Os advogados repudiaram a decisão de relatoria do ministro no Recurso Especial 954.859/SP. No recurso, a 3ª Turma do STJ, por unanimidade, entendeu que não depende de intimação pessoal a contagem do prazo de 15 dias para pagamento de condenação de quantia certa. A Turma concluiu que o prazo deve ser contado a partir do trânsito em julgado da decisão. No trecho repudiado pela Aasp, o ministro afirma que, se por desleixo o advogado omite informação ao cliente e o expõe a multa, deve responder pelos prejuízos decorrentes da omissão.

Gomes de Barros respondeu à carta de repúdio enviada pela Aasp no dia 13 de setembro. Nesta quarta-feira (19/9), a Corte do STJ subscreveu o apoio integral a seu membro.

Os ministros Peçanha Martins, vice-presidente do STJ, e João Otávio de Noronha contestaram as palavras da Aasp. “O ataque não foi à pessoa do ministro Gomes de Barros, mas a uma posição dessa corte soberana, que deve sempre contar com a soberania de seus membros. Querem amordaçar um juiz de Direito”, ressaltou o ministro Noronha. O presidente do STJ, ministro Raphael de Barros Monteiro Filho, determinou o registro em ata da manifestação de desagravo.

O ministro João Otávio de Noronha pediu a palavra para falar sobre o que considerou “injusto ataque” ao ministro Humberto Gomes de Barros. Para Noronha, a Aasp não impugnou o julgado da 3ª Turma “pelas formas previstas no Direito”. Segundo o ministro, “a moção da associação não traduz o posicionamento dos advogados do estado de São Paulo nem do Brasil”.

João Otávio de Noronha destacou o apoio de muitos advogados a Gomes de Barros. “O ministro é um magistrado dedicado, trabalhador e íntegro. A sua decisão foi extremamente correta e comungada pelos membros da 3ª Turma. Esse tipo de acontecimento é lamentável em uma comunidade jurídica em que se devem trabalhar juntos — magistratura, advocacia e Ministério Público.”

O vice-presidente do STJ, ministro Peçanha Martins, concordou com o colega Noronha e enfatizou: “O ministro Gomes de Barros não é somente um representante da advocacia alagoana que chegou ao Superior Tribunal de Justiça, mas um representante da advocacia e da magistratura nacionais”.

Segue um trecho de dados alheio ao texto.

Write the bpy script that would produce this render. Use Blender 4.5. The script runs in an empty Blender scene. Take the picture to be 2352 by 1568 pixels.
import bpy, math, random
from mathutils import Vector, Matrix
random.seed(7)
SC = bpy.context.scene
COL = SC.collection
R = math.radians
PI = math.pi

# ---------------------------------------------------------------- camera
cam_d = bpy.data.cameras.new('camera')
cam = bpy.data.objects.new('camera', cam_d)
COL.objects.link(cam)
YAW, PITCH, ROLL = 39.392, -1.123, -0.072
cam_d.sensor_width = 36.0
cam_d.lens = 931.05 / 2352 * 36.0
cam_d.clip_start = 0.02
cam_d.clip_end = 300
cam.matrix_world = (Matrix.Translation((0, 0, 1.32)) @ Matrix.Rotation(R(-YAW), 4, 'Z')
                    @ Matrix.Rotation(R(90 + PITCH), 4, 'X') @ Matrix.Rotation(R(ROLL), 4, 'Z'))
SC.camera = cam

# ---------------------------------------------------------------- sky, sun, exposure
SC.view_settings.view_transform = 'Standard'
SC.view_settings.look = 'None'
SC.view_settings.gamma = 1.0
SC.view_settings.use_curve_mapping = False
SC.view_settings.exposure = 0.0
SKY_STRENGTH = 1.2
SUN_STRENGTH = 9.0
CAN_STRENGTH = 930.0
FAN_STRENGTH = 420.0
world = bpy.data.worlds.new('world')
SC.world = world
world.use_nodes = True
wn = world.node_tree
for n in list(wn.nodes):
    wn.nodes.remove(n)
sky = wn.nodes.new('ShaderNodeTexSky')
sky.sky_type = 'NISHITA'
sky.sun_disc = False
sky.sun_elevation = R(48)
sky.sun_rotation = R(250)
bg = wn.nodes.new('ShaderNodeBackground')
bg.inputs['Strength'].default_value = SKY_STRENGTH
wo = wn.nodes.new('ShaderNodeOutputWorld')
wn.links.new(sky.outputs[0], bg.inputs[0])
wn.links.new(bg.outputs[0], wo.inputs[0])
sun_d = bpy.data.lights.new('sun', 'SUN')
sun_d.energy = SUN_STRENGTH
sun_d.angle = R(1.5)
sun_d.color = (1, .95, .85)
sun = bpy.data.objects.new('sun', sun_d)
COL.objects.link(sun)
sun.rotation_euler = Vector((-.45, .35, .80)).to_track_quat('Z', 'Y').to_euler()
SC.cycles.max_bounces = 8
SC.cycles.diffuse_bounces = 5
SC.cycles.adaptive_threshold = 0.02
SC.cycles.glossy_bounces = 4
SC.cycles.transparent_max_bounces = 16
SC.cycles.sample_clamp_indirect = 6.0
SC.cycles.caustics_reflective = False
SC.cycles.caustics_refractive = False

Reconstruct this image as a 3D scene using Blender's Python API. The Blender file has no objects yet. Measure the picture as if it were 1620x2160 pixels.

O procurador do Estado de Alagoas Aluísio Lundgren Correa Regis, que também atua como advogado junto aos tribunais superiores em Brasília, se manifestou a favor do ministro Gomes de Barros. “Quero me solidarizar acompanhando as palavras proferidas pelo ministro João Otávio de Noronha, em nome da Associação dos Procuradores do Estado de Alagoas (APE) e das seccionais da Ordem dos Advogados do Brasil de Alagoas e Brasília.”

O ministro Humberto Gomes de Barros, alvo do repúdio e do desagravo, observou que o acontecimento está vinculado a um fenômeno — a mudança cultural de distribuição da Justiça. “O Poder Judiciário está se transformando, efetivamente, em um Poder que não mais profere apenas decisões condenatórias, mas mandamentais.”

Essa mudança, segundo o ministro, “faz-se com luta, com resistência. E os advogados que repudiaram meu voto estão nessa resistência. Tenho fundadas esperanças de que isso se reveja”. E completou: “Acredito que o STJ — cumprindo a sua missão — definiu e está definindo qual é a interpretação da lei nova. Ele quebra a tradição de sempre se acompanhar a doutrina, pois é o tribunal quem define o entendimento que deve ser dado.”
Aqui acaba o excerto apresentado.